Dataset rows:
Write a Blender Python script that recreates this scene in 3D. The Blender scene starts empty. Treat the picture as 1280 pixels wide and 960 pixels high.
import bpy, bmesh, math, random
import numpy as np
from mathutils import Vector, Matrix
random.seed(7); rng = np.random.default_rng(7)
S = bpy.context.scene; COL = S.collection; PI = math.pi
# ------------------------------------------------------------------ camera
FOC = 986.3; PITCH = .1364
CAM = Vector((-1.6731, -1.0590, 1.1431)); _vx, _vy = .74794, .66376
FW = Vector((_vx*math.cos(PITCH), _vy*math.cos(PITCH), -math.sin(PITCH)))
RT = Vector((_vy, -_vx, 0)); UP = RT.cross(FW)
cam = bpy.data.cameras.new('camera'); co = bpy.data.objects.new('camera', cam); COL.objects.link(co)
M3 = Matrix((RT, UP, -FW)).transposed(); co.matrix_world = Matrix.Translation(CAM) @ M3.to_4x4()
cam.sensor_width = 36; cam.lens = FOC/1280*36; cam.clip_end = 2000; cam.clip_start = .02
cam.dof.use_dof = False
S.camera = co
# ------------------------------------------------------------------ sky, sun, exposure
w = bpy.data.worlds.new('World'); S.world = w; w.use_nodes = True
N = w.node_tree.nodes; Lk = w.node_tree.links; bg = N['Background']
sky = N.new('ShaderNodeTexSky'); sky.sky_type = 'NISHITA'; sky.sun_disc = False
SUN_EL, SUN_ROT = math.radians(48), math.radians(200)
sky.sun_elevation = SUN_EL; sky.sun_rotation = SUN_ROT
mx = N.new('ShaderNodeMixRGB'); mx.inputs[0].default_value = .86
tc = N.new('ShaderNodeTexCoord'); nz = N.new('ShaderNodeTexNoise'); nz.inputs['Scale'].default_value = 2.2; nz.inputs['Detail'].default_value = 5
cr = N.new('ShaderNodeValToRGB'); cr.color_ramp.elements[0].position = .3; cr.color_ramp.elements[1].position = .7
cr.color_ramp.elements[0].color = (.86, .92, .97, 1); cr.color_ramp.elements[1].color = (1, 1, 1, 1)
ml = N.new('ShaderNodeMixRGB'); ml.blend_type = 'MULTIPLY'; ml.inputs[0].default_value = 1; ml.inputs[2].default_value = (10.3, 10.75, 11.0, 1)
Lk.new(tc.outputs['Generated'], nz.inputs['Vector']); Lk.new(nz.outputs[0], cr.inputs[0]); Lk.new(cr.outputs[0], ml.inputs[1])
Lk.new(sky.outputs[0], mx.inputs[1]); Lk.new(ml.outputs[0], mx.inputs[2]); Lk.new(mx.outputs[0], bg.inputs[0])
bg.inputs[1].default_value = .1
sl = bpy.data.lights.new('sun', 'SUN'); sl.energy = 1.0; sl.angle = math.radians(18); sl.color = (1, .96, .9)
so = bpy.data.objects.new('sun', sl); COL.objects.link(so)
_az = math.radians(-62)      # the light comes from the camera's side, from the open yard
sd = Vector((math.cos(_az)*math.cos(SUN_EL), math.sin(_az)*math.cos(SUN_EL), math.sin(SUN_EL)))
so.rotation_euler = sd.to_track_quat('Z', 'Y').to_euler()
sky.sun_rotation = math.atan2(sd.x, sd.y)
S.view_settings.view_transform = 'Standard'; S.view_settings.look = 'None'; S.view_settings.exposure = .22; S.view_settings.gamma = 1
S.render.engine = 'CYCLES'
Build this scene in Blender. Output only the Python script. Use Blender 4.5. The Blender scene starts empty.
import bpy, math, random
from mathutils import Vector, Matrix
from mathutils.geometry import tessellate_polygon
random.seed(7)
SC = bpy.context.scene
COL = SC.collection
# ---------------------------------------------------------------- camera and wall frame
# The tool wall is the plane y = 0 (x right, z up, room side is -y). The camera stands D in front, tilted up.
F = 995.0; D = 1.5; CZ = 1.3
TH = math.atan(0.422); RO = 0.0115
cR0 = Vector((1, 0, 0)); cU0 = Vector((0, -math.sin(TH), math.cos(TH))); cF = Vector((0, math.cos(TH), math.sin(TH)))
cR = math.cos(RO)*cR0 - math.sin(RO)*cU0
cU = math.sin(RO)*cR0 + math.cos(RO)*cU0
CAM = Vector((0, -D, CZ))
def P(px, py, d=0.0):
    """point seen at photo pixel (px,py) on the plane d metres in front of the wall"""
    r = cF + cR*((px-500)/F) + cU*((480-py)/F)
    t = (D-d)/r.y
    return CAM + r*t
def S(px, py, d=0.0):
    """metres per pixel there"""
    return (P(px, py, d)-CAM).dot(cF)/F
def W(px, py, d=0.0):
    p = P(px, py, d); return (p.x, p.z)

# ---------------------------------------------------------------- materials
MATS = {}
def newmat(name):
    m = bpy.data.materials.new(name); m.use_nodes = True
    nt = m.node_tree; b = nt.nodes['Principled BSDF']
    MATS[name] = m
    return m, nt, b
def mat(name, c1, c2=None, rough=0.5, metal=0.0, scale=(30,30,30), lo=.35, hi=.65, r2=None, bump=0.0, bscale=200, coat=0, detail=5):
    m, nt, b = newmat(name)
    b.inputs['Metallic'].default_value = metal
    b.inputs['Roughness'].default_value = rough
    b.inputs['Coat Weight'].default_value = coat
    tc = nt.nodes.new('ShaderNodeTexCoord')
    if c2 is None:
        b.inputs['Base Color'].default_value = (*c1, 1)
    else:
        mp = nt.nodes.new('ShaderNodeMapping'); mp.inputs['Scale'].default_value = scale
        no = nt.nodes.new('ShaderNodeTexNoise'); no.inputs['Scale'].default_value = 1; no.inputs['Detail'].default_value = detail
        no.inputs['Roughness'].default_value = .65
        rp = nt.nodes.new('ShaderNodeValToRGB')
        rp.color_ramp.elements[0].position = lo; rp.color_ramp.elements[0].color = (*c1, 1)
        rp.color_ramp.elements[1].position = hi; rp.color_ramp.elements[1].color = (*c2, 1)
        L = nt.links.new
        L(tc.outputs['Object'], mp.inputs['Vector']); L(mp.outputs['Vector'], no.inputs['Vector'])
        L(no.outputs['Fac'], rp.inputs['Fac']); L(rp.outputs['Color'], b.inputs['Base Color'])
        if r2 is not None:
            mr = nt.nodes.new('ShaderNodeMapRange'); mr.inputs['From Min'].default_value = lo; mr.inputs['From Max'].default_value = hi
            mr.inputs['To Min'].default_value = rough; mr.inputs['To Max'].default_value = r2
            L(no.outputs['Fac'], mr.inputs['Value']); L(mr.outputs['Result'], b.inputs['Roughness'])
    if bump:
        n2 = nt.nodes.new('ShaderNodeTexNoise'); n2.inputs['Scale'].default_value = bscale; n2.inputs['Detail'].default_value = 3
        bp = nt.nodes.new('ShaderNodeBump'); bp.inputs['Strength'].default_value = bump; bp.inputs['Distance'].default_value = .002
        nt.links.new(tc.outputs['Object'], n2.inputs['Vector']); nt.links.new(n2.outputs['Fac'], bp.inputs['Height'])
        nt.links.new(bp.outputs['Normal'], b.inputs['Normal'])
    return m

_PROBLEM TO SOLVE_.
Every entry above should be retyped exactly as shown.

_ANSWER FOR THIS EXERCISE_.
Write a Blender Python script that recreates this scene in 3D. The Blender scene starts empty. Treat the picture as 1280 pixels wide and 960 pixels high.
import bpy, bmesh, math, random
import numpy as np
from mathutils import Vector, Matrix
random.seed(7); rng = np.random.default_rng(7)
S = bpy.context.scene; COL = S.collection; PI = math.pi
# ------------------------------------------------------------------ camera
FOC = 986.3; PITCH = .1364
CAM = Vector((-1.6731, -1.0590, 1.1431)); _vx, _vy = .74794, .66376
FW = Vector((_vx*math.cos(PITCH), _vy*math.cos(PITCH), -math.sin(PITCH)))
RT = Vector((_vy, -_vx, 0)); UP = RT.cross(FW)
cam = bpy.data.cameras.new('camera'); co = bpy.data.objects.new('camera', cam); COL.objects.link(co)
M3 = Matrix((RT, UP, -FW)).transposed(); co.matrix_world = Matrix.Translation(CAM) @ M3.to_4x4()
cam.sensor_width = 36; cam.lens = FOC/1280*36; cam.clip_end = 2000; cam.clip_start = .02
cam.dof.use_dof = False
S.camera = co
# ------------------------------------------------------------------ sky, sun, exposure
w = bpy.data.worlds.new('World'); S.world = w; w.use_nodes = True
N = w.node_tree.nodes; Lk = w.node_tree.links; bg = N['Background']
sky = N.new('ShaderNodeTexSky'); sky.sky_type = 'NISHITA'; sky.sun_disc = False
SUN_EL, SUN_ROT = math.radians(48), math.radians(200)
sky.sun_elevation = SUN_EL; sky.sun_rotation = SUN_ROT
mx = N.new('ShaderNodeMixRGB'); mx.inputs[0].default_value = .86
tc = N.new('ShaderNodeTexCoord'); nz = N.new('ShaderNodeTexNoise'); nz.inputs['Scale'].default_value = 2.2; nz.inputs['Detail'].default_value = 5
cr = N.new('ShaderNodeValToRGB'); cr.color_ramp.elements[0].position = .3; cr.color_ramp.elements[1].position = .7
cr.color_ramp.elements[0].color = (.86, .92, .97, 1); cr.color_ramp.elements[1].color = (1, 1, 1, 1)
ml = N.new('ShaderNodeMixRGB'); ml.blend_type = 'MULTIPLY'; ml.inputs[0].default_value = 1; ml.inputs[2].default_value = (10.3, 10.75, 11.0, 1)
Lk.new(tc.outputs['Generated'], nz.inputs['Vector']); Lk.new(nz.outputs[0], cr.inputs[0]); Lk.new(cr.outputs[0], ml.inputs[1])
Lk.new(sky.outputs[0], mx.inputs[1]); Lk.new(ml.outputs[0], mx.inputs[2]); Lk.new(mx.outputs[0], bg.inputs[0])
bg.inputs[1].default_value = .1
sl = bpy.data.lights.new('sun', 'SUN'); sl.energy = 1.0; sl.angle = math.radians(18); sl.color = (1, .96, .9)
so = bpy.data.objects.new('sun', sl); COL.objects.link(so)
_az = math.radians(-62)      # the light comes from the camera's side, from the open yard
sd = Vector((math.cos(_az)*math.cos(SUN_EL), math.sin(_az)*math.cos(SUN_EL), math.sin(SUN_EL)))
so.rotation_euler = sd.to_track_quat('Z', 'Y').to_euler()
sky.sun_rotation = math.atan2(sd.x, sd.y)
S.view_settings.view_transform = 'Standard'; S.view_settings.look = 'None'; S.view_settings.exposure = .22; S.view_settings.gamma = 1
S.render.engine = 'CYCLES'
Build this scene in Blender. Output only the Python script. Use Blender 4.5. The Blender scene starts empty.
import bpy, math, random
from mathutils import Vector, Matrix
from mathutils.geometry import tessellate_polygon
random.seed(7)
SC = bpy.context.scene
COL = SC.collection
# ---------------------------------------------------------------- camera and wall frame
# The tool wall is the plane y = 0 (x right, z up, room side is -y). The camera stands D in front, tilted up.
F = 995.0; D = 1.5; CZ = 1.3
TH = math.atan(0.422); RO = 0.0115
cR0 = Vector((1, 0, 0)); cU0 = Vector((0, -math.sin(TH), math.cos(TH))); cF = Vector((0, math.cos(TH), math.sin(TH)))
cR = math.cos(RO)*cR0 - math.sin(RO)*cU0
cU = math.sin(RO)*cR0 + math.cos(RO)*cU0
CAM = Vector((0, -D, CZ))
def P(px, py, d=0.0):
    """point seen at photo pixel (px,py) on the plane d metres in front of the wall"""
    r = cF + cR*((px-500)/F) + cU*((480-py)/F)
    t = (D-d)/r.y
    return CAM + r*t
def S(px, py, d=0.0):
    """metres per pixel there"""
    return (P(px, py, d)-CAM).dot(cF)/F
def W(px, py, d=0.0):
    p = P(px, py, d); return (p.x, p.z)

# ---------------------------------------------------------------- materials
MATS = {}
def newmat(name):
    m = bpy.data.materials.new(name); m.use_nodes = True
    nt = m.node_tree; b = nt.nodes['Principled BSDF']
    MATS[name] = m
    return m, nt, b
def mat(name, c1, c2=None, rough=0.5, metal=0.0, scale=(30,30,30), lo=.35, hi=.65, r2=None, bump=0.0, bscale=200, coat=0, detail=5):
    m, nt, b = newmat(name)
    b.inputs['Metallic'].default_value = metal
    b.inputs['Roughness'].default_value = rough
    b.inputs['Coat Weight'].default_value = coat
    tc = nt.nodes.new('ShaderNodeTexCoord')
    if c2 is None:
        b.inputs['Base Color'].default_value = (*c1, 1)
    else:
        mp = nt.nodes.new('ShaderNodeMapping'); mp.inputs['Scale'].default_value = scale
        no = nt.nodes.new('ShaderNodeTexNoise'); no.inputs['Scale'].default_value = 1; no.inputs['Detail'].default_value = detail
        no.inputs['Roughness'].default_value = .65
        rp = nt.nodes.new('ShaderNodeValToRGB')
        rp.color_ramp.elements[0].position = lo; rp.color_ramp.elements[0].color = (*c1, 1)
        rp.color_ramp.elements[1].position = hi; rp.color_ramp.elements[1].color = (*c2, 1)
        L = nt.links.new
        L(tc.outputs['Object'], mp.inputs['Vector']); L(mp.outputs['Vector'], no.inputs['Vector'])
        L(no.outputs['Fac'], rp.inputs['Fac']); L(rp.outputs['Color'], b.inputs['Base Color'])
        if r2 is not None:
            mr = nt.nodes.new('ShaderNodeMapRange'); mr.inputs['From Min'].default_value = lo; mr.inputs['From Max'].default_value = hi
            mr.inputs['To Min'].default_value = rough; mr.inputs['To Max'].default_value = r2
            L(no.outputs['Fac'], mr.inputs['Value']); L(mr.outputs['Result'], b.inputs['Roughness'])
    if bump:
        n2 = nt.nodes.new('ShaderNodeTexNoise'); n2.inputs['Scale'].default_value = bscale; n2.inputs['Detail'].default_value = 3
        bp = nt.nodes.new('ShaderNodeBump'); bp.inputs['Strength'].default_value = bump; bp.inputs['Distance'].default_value = .002
        nt.links.new(tc.outputs['Object'], n2.inputs['Vector']); nt.links.new(n2.outputs['Fac'], bp.inputs['Height'])
        nt.links.new(bp.outputs['Normal'], b.inputs['Normal'])
    return m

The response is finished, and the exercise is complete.